Of course, those of us scraping by on the pennies most online publications pay these days will have little sympathy for an editor forced to reckon with a budget. But we can still take a good long look at our pitches and figure out how to trim costs. Will an editor see you as a price risk he can’t take? Will you have to take a pay cut to bring your story to life?

Some freelancers may laugh at the prospect of ever being too costly for an editor, but it’s still a factor worth considering before hitting send on your pitch. An editor may have been enchanted by your story idea, but sometimes “We have no budget” is actually true.

7. Your portfolio didn’t back up your claims

A lot of us might not want to believe it, but editors will do their research on you. Once they’ve decided they like your idea, they’ll start to get their own ideas about what your article could look like on the page. Then, they need to know you’ll deliver.

When it comes to evaluating a pitch, “I primarily care about two factors: Will it interest the audience [and] will our editors have to do too much work to get it publishable? For first-time contributors, we check writing portfolios for any red flags,” Teicher said.

Making sure an editor doesn’t find any red flags can be as easy as keeping a website or portfolio clean, accurate, and up to date. It can also mean making sure you’ve represented your background accurately, and highlighted the points of expertise that will make you the ideal person to write a story. If you don’t have the background they might be expecting, be upfront about it—in all likelihood the editor will appreciate your honesty, and it will help decrease the likelihood of headaches further down the line.

Another way to reassure a doubtful editor of your legitimacy as a writer is to send a lede, the first paragraph, or as much of a draft as you can muster, along with potential sources. (If you’re worried about showing your hand too early, simply describe the sources instead of naming them.) If your writing intrigues them and your reporting reassures them just enough, editors will no longer feel they’re taking a gamble on a finished product they haven’t seen. Your work will be there, proving itself.

8. You didn’t follow up

You’ve heard it before: Editors are too busy to remember to answer every email, even the ones with story ideas they like.

“There are all sorts of reasons editors might not immediately (or even promptly) respond to a pitch,” Hurley said. “[For example,] they’ve mentally filed it away to decide on later. Unfortunately—although I try to be as responsive as possible—pitches in this ‘maybe’ zone are, for me at least, the most likely to go unanswered.”

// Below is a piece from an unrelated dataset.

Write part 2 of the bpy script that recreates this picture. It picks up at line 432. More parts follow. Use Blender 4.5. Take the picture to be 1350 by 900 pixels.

To take the fear out of following up, create a template email to send to each and every editor after a week, or two weeks, or more. Be polite, but unapologetic. Add “follow up” to the email subject line and forward your original email along with it, making it even easier for the editor to reference your original idea.

If the answer is still “No,” take Teicher’s advice and (politely) ask the editor to elaborate. You may not get the clarification you were hoping for, but you might get lucky: Some pointed advice could show you the holes in your idea, helping you whip it into shape for the next pitching attempt.

When New York Times bestselling author Susan Shapiro had a piece that never ran, she asked the editor why: “He said the piece was great but they no longer had room for it… I should try elsewhere because it had been ‘officially killed.'” One timely hook later, it was picked up by The New York Times Magazine.

“Don’t take it personally,” Teicher said, “but think about it subjectively. If you really love your idea and want to pitch it around elsewhere, then you can take the feedback and tweak your new pitches.”

As King put it, “Love your pitches, and let them go free.”